-- Start of GIVEN INFORMATION --
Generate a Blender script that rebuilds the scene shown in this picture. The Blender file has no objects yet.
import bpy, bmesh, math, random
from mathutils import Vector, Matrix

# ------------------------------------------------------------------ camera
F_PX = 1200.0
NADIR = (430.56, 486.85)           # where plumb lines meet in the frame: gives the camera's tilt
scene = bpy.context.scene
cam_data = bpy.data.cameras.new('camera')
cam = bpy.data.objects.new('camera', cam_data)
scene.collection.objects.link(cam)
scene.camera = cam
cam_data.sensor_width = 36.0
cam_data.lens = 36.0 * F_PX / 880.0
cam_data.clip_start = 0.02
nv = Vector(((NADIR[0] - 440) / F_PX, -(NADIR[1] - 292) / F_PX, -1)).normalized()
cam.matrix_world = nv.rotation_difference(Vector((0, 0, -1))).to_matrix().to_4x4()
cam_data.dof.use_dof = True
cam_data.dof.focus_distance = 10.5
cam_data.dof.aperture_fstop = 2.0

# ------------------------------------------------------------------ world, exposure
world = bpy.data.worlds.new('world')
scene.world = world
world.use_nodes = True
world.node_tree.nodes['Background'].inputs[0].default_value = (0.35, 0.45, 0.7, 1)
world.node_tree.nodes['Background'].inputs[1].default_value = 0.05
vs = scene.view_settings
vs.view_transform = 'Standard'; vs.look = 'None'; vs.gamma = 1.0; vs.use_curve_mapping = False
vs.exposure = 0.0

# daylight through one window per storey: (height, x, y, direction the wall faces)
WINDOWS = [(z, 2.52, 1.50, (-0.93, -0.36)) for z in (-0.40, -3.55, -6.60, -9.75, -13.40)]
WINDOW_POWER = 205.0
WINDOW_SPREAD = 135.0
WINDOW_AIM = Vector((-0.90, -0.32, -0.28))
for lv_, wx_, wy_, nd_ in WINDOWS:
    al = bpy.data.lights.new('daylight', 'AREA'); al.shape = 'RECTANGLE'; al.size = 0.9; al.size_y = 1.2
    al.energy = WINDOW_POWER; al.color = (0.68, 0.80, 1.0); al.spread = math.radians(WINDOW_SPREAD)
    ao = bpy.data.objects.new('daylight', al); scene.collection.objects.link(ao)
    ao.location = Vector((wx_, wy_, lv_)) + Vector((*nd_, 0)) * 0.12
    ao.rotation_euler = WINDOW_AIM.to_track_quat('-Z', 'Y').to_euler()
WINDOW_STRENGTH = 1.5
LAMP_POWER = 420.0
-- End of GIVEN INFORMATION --
WHAT IS NEEDED:
Return what is listed above, exactly and completely.

FULL OUTPUT:
Generate a Blender script that rebuilds the scene shown in this picture. The Blender file has no objects yet.
import bpy, bmesh, math, random
from mathutils import Vector, Matrix

# ------------------------------------------------------------------ camera
F_PX = 1200.0
NADIR = (430.56, 486.85)           # where plumb lines meet in the frame: gives the camera's tilt
scene = bpy.context.scene
cam_data = bpy.data.cameras.new('camera')
cam = bpy.data.objects.new('camera', cam_data)
scene.collection.objects.link(cam)
scene.camera = cam
cam_data.sensor_width = 36.0
cam_data.lens = 36.0 * F_PX / 880.0
cam_data.clip_start = 0.02
nv = Vector(((NADIR[0] - 440) / F_PX, -(NADIR[1] - 292) / F_PX, -1)).normalized()
cam.matrix_world = nv.rotation_difference(Vector((0, 0, -1))).to_matrix().to_4x4()
cam_data.dof.use_dof = True
cam_data.dof.focus_distance = 10.5
cam_data.dof.aperture_fstop = 2.0

# ------------------------------------------------------------------ world, exposure
world = bpy.data.worlds.new('world')
scene.world = world
world.use_nodes = True
world.node_tree.nodes['Background'].inputs[0].default_value = (0.35, 0.45, 0.7, 1)
world.node_tree.nodes['Background'].inputs[1].default_value = 0.05
vs = scene.view_settings
vs.view_transform = 'Standard'; vs.look = 'None'; vs.gamma = 1.0; vs.use_curve_mapping = False
vs.exposure = 0.0

# daylight through one window per storey: (height, x, y, direction the wall faces)
WINDOWS = [(z, 2.52, 1.50, (-0.93, -0.36)) for z in (-0.40, -3.55, -6.60, -9.75, -13.40)]
WINDOW_POWER = 205.0
WINDOW_SPREAD = 135.0
WINDOW_AIM = Vector((-0.90, -0.32, -0.28))
for lv_, wx_, wy_, nd_ in WINDOWS:
    al = bpy.data.lights.new('daylight', 'AREA'); al.shape = 'RECTANGLE'; al.size = 0.9; al.size_y = 1.2
    al.energy = WINDOW_POWER; al.color = (0.68, 0.80, 1.0); al.spread = math.radians(WINDOW_SPREAD)
    ao = bpy.data.objects.new('daylight', al); scene.collection.objects.link(ao)
    ao.location = Vector((wx_, wy_, lv_)) + Vector((*nd_, 0)) * 0.12
    ao.rotation_euler = WINDOW_AIM.to_track_quat('-Z', 'Y').to_euler()
WINDOW_STRENGTH = 1.5
LAMP_POWER = 420.0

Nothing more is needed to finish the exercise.